Lula – A Cofap nasceu em Mauá, na região do ABC paulista, onde Kasinski conheceu o sindicalista barbudo em quem votaria para presidente da República no último dia 27. Patrão duríssimo, teve seus 35 mil funcionários parados numa greve comandada por Lula nos anos quentes do ABC. Hoje, ele dá risada quando conta que quis subir no carro de som para interromper a greve e saiu às pressas, ouvindo desaforos do tipo “judeuzinho safado”. De quebra, sujou a camisa ao atravessar a chamada “teresa”, corda impregnada de graxa preta que os trabalhadores em greve usavam para conter (e identificar) os fura-greve. De Mauá restaram as lembranças e um sítio onde ele cultiva dez mil orquídeas, duas mil delas com perfume, raríssimas, trazidas da Alemanha.

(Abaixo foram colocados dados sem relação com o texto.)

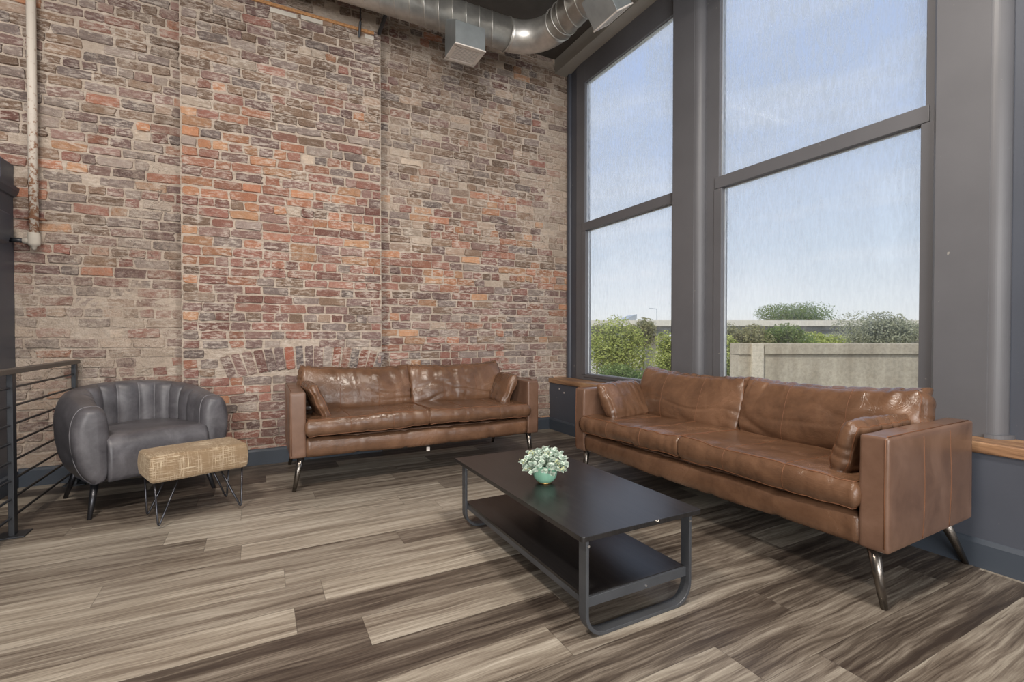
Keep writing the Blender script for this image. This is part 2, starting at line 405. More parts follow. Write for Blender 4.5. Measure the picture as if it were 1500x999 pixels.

“Não consigo ficar parado. Sou doido varrido. Podia estar descansando em qualquer lugar do mundo, mas não quero. “Não foi fácil vender a Cofap. Fiquei seis meses parado, quase louco. Mas o circo tem que continuar. Eu sou o gerente do circo que fica com o paletó de paetê, cartola e apito na boca. Quando meu palhaço não faz o público dar risada, não fecho o circo. Troco o palhaço. Tem outro jeito? A vida é assim.”